In Kafka, we have two kinds of replicas:
Leader replica: All requests from consumers and producers are routed through the leader replica for a partition. Each partition has one broker designated as the leader replica.
Follower replica: All replicas that aren’t the leader are called follower replicas. They don’t participate in servicing consumer or producer requests. Their only task is to replicate messages from the leader replica and stay up to date with the latest messages the leader has. If the leader replica fails, one of the follower replicas is promoted to be the leader.
The follower replicas send fetch requests for the latest messages to the leader replica, similar to how other clients interact with the leader. The leader replica knows how far behind a follower replica is by examining the offset in the fetch request sent by the follower replica. The offset denotes the next message the follower replica wants to consume. If a replica hasn’t requested a message in the last 10 seconds or if the replica has requested messages in the last 10 seconds but has failed to catch up to the most recent messages, then that follower replica is considered an out of sync replica. This means they will not be considered for the election of the leader should the current leader fail. This makes sense since the out of sync replica doesn’t have the latest messages and thus shouldn’t be promoted as the leader. The amount of time a follower can be inactive or behind before it is considered out of sync is controlled by the replica.lag.time.max.ms configuration parameter. Tweaking this configuration has implications on client behavior and data retention during leader election. Conversely, the follower replicas that are requesting the latest messages from the leader replica are thought to be in-sync replicas. Only these replicas are eligible to run for the leader election.
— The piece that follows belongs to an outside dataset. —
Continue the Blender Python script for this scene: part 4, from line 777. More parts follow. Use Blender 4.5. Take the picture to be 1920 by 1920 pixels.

There’s also the concept of a preferred leader. This is the broker that was chosen to be the leader replica when the topic was initially created. The reason the preferred broker exists is because, at the time of the topic creation, the algorithm attempts to evenly divide the partition leaders among the available brokers. If all the replica leaders for all the partitions in a cluster are in fact the preferred leaders, then the load will be evenly divided amongst the brokers. If the configuration auto.leader.rebalance.enable is set to true, then Kafka will trigger an election to make the preferred leader as the leader replica if it isn’t already so. However, the preferred leader has to meet the criterion of being an in-sync replica.